*GIVEN EXERCISE*
Collect all the lines that mention the word "script".

*Records with scene code*
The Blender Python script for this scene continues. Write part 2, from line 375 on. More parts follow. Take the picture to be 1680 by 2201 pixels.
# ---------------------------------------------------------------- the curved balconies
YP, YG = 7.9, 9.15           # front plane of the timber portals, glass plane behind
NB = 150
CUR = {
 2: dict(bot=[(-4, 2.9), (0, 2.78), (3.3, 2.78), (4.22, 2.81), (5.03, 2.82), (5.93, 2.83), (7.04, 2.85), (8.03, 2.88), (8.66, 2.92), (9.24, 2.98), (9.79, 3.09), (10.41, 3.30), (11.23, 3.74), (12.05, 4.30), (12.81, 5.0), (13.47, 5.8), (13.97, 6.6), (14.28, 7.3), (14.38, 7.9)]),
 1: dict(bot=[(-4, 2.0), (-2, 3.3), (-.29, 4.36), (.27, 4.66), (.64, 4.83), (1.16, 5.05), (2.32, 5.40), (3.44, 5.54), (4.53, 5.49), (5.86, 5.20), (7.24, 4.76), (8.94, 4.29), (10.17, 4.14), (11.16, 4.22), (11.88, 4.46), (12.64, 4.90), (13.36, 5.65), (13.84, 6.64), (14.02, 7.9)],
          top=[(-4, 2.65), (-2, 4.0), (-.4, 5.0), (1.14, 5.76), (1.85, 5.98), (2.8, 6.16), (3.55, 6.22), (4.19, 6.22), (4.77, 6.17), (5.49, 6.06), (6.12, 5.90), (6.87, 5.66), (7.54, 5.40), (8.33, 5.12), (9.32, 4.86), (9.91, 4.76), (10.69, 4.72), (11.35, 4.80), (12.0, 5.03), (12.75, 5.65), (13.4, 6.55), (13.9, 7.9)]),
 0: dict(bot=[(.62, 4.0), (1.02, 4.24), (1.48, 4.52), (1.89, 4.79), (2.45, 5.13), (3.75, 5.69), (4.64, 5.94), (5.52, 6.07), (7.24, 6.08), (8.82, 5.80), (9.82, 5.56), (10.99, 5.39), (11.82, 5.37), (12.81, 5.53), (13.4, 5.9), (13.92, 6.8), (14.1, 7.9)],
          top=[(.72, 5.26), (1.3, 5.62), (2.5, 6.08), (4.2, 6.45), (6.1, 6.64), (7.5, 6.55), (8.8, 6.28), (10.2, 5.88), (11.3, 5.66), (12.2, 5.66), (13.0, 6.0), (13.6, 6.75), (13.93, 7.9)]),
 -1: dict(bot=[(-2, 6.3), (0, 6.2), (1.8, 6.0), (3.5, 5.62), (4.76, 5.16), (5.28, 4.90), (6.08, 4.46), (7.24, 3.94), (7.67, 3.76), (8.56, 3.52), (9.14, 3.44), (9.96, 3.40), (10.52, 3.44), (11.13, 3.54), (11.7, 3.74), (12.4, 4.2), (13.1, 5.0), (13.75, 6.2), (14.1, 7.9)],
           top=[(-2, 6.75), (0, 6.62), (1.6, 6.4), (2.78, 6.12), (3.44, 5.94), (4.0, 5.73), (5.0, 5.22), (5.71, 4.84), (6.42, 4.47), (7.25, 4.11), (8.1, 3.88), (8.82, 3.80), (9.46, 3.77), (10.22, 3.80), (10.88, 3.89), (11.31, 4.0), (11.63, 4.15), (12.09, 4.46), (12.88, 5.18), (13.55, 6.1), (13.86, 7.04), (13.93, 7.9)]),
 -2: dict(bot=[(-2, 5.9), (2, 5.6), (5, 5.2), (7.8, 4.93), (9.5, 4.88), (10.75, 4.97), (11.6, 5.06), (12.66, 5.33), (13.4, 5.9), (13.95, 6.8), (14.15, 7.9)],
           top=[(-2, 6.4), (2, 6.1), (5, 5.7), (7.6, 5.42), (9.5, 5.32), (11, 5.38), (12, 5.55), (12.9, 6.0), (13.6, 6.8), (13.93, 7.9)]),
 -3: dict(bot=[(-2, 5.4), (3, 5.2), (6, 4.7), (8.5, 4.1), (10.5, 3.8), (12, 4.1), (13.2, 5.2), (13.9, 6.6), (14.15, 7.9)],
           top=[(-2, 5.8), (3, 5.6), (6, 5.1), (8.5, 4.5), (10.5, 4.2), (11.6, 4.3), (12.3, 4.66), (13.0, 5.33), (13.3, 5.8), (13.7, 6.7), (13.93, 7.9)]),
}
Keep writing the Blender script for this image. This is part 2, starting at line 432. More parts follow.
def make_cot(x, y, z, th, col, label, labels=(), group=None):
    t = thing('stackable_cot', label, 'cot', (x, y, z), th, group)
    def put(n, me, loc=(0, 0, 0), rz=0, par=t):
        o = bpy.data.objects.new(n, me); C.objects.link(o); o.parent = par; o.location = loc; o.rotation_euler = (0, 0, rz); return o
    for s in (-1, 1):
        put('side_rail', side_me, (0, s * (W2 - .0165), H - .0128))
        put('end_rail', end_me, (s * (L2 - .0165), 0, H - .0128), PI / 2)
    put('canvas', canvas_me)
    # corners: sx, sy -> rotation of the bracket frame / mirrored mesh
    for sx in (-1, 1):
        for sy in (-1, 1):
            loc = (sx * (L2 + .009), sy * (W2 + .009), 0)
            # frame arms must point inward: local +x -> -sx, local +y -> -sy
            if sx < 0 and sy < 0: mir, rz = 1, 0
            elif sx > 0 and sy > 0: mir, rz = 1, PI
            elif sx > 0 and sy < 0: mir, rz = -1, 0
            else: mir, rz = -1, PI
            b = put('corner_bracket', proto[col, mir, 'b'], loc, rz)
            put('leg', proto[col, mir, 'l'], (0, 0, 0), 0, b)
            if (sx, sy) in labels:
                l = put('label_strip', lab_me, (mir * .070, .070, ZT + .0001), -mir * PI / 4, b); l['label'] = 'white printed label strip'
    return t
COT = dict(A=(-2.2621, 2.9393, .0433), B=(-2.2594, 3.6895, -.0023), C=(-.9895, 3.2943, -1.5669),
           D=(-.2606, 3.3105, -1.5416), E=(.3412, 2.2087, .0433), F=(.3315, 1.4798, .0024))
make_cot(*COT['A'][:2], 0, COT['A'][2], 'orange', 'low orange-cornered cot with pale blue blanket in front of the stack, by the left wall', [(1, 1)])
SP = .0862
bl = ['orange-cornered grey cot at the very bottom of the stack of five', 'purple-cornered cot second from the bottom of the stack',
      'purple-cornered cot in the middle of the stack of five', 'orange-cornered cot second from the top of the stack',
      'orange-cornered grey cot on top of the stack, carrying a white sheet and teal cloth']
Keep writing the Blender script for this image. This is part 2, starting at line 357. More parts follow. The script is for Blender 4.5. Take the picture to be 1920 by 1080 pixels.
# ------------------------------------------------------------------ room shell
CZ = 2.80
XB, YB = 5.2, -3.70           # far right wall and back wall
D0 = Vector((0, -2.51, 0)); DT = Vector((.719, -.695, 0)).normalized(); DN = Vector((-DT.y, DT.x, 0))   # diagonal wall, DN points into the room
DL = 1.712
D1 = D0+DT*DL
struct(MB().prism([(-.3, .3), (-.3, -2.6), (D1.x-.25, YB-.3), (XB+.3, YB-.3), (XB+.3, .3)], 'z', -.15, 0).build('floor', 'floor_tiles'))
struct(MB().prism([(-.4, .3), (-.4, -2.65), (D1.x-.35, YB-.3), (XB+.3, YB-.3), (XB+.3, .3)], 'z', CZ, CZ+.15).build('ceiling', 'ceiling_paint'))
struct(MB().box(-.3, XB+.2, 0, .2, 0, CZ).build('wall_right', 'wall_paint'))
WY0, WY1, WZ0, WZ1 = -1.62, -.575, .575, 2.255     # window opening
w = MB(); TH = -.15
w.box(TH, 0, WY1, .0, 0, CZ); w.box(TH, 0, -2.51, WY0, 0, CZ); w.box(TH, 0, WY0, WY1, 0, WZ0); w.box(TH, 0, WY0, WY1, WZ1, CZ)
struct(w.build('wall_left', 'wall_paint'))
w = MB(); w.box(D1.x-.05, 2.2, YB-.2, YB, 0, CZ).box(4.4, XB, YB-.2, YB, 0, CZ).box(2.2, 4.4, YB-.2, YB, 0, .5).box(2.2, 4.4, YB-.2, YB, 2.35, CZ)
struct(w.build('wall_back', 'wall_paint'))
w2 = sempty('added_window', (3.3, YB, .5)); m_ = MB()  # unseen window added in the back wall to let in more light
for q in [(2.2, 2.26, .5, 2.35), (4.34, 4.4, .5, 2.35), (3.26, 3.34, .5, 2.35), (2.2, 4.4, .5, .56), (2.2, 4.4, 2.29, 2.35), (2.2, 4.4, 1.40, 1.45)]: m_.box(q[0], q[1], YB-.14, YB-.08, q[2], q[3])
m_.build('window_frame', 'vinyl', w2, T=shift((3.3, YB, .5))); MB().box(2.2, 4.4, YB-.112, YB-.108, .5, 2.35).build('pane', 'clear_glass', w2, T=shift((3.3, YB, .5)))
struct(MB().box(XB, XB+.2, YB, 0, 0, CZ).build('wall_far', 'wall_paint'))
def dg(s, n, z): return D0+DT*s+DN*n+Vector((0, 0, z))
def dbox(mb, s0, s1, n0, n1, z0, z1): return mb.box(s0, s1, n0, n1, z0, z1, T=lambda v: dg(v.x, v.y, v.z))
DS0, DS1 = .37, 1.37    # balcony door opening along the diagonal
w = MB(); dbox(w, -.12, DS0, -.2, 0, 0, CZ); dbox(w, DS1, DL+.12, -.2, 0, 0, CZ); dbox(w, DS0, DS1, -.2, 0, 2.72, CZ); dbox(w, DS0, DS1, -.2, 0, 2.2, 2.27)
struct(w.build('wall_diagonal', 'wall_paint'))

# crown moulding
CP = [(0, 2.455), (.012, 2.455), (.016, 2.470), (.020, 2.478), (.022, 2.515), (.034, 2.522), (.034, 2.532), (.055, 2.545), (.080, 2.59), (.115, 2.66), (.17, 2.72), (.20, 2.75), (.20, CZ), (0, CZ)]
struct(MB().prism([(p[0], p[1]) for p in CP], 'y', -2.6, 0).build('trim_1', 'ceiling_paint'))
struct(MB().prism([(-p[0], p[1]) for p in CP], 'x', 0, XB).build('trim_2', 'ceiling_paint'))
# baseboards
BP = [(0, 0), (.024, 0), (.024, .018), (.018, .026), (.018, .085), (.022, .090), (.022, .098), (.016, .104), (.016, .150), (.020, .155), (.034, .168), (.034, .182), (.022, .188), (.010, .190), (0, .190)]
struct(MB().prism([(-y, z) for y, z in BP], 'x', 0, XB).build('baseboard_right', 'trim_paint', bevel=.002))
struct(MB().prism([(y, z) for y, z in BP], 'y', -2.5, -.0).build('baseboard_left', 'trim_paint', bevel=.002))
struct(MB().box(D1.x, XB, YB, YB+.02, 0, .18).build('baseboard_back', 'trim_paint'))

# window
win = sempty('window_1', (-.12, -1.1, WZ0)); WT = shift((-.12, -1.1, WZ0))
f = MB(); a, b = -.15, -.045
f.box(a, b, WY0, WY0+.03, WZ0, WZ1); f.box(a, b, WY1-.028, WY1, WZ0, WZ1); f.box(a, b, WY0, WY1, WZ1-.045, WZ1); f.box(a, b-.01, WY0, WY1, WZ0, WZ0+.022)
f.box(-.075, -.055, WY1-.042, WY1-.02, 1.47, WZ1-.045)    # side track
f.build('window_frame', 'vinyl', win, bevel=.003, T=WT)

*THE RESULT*
The Blender Python script for this scene continues. Write part 2, from line 375 on. More parts follow. Take the picture to be 1680 by 2201 pixels.
Keep writing the Blender script for this image. This is part 2, starting at line 432. More parts follow.
Keep writing the Blender script for this image. This is part 2, starting at line 357. More parts follow. The script is for Blender 4.5. Take the picture to be 1920 by 1080 pixels.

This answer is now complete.